Degen v. United States

In Degen v. United States (517 U.S. 820 [1996]) the Supreme Court revisited the fugitive disentitlement doctrine. Degen, a Swiss citizen, was indicted in Federal District Court in Nevada for drug distribution and money laundering. In addition, a civil forfeiture proceeding was commenced against properties in the United States claimed to have been obtained with ill-gotten gains. Degen had been residing in Switzerland since 1988 and there was no extradition treaty obliging the Swiss to return him. The question presented was whether the fugitive disentitlement doctrine could be invoked to prohibit the defendant from answering in the civil forfeiture case. The Supreme Court declined to invoke any per se dismissal rule. It held that where there existed alternative means to protect the Government's interests, such as sanctions or the dismissal for the failure to comply with discovery demands, an automatic dismissal rule was not warranted. In Degen, the Court held that such a consideration, along with that of deterrence, were substantial interests but that they should be sparingly applied. "It remains the case, however, that the sanction of disentitlement is most severe and so could disserve the dignitary purposes for which it is invoked. The dignity of a court derives from the respect accorded its judgments.
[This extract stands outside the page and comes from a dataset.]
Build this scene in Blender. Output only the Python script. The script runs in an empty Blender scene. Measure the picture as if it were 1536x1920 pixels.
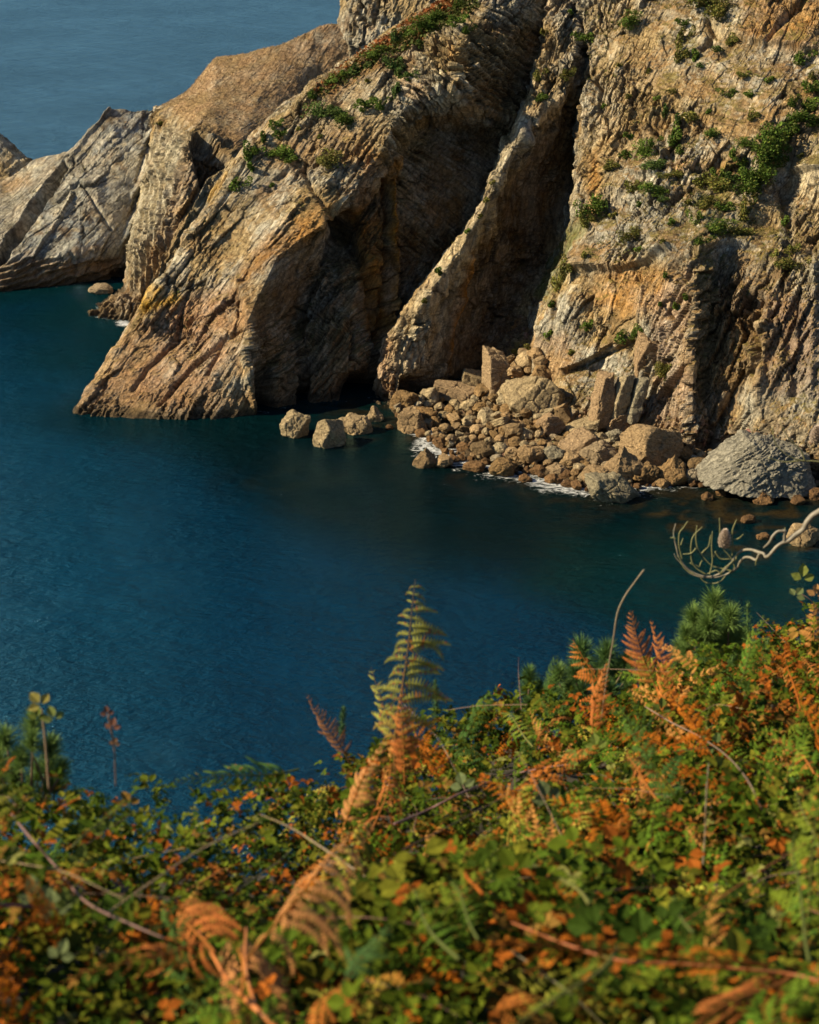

That respect is eroded, not enhanced, by too free a recourse to rules foreclosing consideration of claims on the merits" (Degen, 517 U.S. at 828). "Without resolving whether Degen is a fugitive in all the senses of the word debated by the parties, we acknowledge disquiet at the spectacle of a criminal defendant reposing in Switzerland, beyond the reach of our criminal courts, while at the same time mailing papers to the court in a related civil action and expecting them to be honored. ... A court-made rule striking Degen's claims and entering summary judgment against him as a sanction, however, would be an arbitrary response to the conduct it is supposed to redress or discourage." (Degen 517 U.S. at 828.)